Que préconisez-vous pour sortir de la crise ? Comment définissez-vous la "communication transformative" ? Comment la conduire ?

Laurent Habib : La communication transformative se donne pour objet de dire le projet d'entreprise ou de la marque dans sa globalité, de le rendre lisible pour l'interne comme pour l'externe et de construire la singularité de la marque sur la base de ce projet. Il ne s'agit pas de créer de l'acceptation ou du consensus mais de mettre en scène le but, de bien cerner les difficultés pour l'atteindre, le rôle de chacun pour y parvenir. Cette communication cherche à établir un contrat avec les parties prenantes, elle s'inscrit dans le long terme et ne demande pas aux gens d'aimer la marque par principe mais au nom du projet qu'elle construit.

Dans l'entreprise, n'est-il pas temps de créer un gardien du temple, gardien des valeurs, des fondamentaux de la marque (un brand manager) ?
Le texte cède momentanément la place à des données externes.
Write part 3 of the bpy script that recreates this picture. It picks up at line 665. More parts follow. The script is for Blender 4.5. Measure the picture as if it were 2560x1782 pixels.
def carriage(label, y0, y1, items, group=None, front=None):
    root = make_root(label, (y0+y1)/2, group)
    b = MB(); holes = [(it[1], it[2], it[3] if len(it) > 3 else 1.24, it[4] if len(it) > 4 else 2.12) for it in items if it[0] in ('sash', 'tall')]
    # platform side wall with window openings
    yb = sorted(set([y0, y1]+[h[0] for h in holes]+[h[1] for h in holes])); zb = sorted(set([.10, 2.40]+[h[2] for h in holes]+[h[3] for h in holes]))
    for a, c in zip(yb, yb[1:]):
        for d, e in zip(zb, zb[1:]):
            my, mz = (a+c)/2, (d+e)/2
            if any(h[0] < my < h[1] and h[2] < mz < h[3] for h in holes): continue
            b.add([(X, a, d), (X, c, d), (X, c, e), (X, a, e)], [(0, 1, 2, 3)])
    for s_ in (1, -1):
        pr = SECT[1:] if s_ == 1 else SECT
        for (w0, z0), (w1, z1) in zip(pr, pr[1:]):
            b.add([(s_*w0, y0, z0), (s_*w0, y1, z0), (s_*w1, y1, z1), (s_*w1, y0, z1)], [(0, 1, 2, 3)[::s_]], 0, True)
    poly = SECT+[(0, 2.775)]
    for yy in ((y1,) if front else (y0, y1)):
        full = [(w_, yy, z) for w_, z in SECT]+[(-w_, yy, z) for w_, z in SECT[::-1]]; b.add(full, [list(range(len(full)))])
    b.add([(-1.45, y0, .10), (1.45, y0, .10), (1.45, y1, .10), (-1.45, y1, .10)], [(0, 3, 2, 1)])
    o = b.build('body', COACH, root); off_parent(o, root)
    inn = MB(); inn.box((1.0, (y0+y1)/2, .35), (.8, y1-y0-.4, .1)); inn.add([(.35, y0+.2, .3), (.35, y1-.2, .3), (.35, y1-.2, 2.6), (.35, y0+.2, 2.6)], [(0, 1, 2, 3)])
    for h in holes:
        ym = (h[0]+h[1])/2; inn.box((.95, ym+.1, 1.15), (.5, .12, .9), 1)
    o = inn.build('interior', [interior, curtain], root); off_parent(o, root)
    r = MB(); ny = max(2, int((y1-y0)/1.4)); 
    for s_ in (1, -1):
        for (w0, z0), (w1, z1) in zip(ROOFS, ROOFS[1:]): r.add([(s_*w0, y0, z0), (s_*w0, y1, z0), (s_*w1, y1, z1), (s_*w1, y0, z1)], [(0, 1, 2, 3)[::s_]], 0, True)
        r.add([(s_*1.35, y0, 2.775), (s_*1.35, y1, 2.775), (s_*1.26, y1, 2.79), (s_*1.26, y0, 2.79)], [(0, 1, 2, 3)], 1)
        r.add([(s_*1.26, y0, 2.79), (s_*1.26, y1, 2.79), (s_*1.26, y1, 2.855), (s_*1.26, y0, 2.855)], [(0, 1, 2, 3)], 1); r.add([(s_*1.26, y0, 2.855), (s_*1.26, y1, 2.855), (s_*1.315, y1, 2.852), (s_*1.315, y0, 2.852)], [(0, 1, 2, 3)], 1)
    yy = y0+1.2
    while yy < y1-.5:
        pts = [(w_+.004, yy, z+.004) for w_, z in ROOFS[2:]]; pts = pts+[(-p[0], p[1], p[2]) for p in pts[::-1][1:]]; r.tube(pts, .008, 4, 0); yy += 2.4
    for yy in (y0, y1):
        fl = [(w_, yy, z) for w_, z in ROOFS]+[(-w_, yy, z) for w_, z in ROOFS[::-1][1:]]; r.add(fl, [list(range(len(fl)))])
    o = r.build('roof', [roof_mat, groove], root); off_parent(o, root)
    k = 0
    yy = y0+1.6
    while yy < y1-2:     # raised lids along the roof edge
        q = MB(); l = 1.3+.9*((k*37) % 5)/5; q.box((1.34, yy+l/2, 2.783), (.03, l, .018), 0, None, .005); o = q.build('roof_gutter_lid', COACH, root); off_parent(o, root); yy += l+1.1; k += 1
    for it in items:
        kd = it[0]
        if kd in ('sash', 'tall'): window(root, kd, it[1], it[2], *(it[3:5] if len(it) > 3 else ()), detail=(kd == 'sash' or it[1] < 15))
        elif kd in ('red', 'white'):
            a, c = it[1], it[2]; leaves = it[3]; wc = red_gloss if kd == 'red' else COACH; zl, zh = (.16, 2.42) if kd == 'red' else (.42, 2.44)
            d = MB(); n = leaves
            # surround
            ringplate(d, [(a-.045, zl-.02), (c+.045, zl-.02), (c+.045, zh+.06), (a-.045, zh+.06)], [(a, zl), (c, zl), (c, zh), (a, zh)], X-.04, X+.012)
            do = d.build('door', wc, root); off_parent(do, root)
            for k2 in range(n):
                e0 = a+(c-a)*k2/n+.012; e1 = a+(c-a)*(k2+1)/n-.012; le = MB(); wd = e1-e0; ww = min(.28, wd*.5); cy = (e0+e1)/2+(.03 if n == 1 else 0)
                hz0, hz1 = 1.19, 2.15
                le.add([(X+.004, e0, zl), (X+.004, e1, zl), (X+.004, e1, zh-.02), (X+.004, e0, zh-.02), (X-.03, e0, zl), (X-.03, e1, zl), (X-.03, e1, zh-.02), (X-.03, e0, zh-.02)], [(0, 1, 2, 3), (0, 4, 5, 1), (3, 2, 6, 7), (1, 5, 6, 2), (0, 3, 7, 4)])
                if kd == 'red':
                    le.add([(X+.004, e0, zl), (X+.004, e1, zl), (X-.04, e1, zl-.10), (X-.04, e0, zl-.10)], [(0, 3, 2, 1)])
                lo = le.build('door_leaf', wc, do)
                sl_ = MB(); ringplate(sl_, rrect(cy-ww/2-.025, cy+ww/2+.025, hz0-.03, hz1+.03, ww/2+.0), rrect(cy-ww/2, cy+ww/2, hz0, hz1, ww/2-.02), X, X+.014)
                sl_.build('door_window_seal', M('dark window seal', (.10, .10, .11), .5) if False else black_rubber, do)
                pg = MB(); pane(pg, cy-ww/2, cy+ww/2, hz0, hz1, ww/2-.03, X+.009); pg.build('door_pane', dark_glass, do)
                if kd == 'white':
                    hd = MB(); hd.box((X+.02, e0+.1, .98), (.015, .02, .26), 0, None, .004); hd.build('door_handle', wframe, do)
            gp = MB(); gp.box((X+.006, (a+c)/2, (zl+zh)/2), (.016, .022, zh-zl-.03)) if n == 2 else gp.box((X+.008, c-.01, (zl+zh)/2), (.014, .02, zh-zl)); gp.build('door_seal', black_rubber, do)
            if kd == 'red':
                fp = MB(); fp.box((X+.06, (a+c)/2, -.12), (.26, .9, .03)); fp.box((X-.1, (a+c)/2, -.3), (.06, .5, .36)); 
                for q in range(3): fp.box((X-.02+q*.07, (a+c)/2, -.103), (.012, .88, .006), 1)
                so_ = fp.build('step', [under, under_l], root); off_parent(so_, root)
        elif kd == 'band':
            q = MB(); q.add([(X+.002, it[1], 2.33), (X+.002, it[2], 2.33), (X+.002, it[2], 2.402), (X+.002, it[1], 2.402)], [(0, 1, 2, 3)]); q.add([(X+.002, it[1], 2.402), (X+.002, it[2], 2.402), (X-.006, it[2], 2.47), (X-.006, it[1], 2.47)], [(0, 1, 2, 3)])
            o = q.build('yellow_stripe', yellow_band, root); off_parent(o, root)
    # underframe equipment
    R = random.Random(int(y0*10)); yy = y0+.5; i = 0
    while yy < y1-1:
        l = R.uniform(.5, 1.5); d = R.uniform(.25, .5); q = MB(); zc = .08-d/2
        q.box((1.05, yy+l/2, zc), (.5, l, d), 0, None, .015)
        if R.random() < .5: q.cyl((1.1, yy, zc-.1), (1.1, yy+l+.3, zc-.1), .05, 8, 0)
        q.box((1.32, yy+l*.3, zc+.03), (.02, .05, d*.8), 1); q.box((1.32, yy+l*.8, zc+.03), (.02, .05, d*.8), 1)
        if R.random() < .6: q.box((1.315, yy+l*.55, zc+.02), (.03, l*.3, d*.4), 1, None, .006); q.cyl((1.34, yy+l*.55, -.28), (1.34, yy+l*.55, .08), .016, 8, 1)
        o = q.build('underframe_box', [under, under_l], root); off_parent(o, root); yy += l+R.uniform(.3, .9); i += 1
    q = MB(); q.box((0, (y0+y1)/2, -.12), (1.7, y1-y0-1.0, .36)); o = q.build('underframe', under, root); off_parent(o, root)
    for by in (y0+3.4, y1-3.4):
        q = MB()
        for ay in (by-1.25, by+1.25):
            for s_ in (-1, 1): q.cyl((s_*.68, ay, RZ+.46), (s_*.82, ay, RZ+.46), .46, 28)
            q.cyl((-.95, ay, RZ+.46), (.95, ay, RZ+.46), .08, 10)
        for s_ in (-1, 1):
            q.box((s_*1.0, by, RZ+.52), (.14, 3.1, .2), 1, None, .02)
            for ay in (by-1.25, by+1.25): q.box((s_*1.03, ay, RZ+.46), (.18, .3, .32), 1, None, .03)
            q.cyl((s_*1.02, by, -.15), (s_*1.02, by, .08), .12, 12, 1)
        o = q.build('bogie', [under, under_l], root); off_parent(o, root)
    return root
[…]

Laurent Habib : Il faut changer le rôle des communicants pour la création de valeur. Il faute mettre la communication au centre de l'entreprise en onnant au directeur de la communication un rôle plus central qui tient compte du rôle transversal de la marque, nourrissant les stratégies RH, marketing, financière, recherche. La marque doit être placée au point central de l'entreprise irriguant toutes ses dimensions. Le communicant doit devenir un stratège pédagogue qui crée une dynamique collective au sein des comités exécutifs. Il est l'un des gardiens de la valeur immatérielle qui représente aujourd'hui plus de 60 à 70 % de la valeur des entreprises.

Notes

(*) Auteur de La communication transformative, pour en finir avec les idées vaines, Puf, 2010.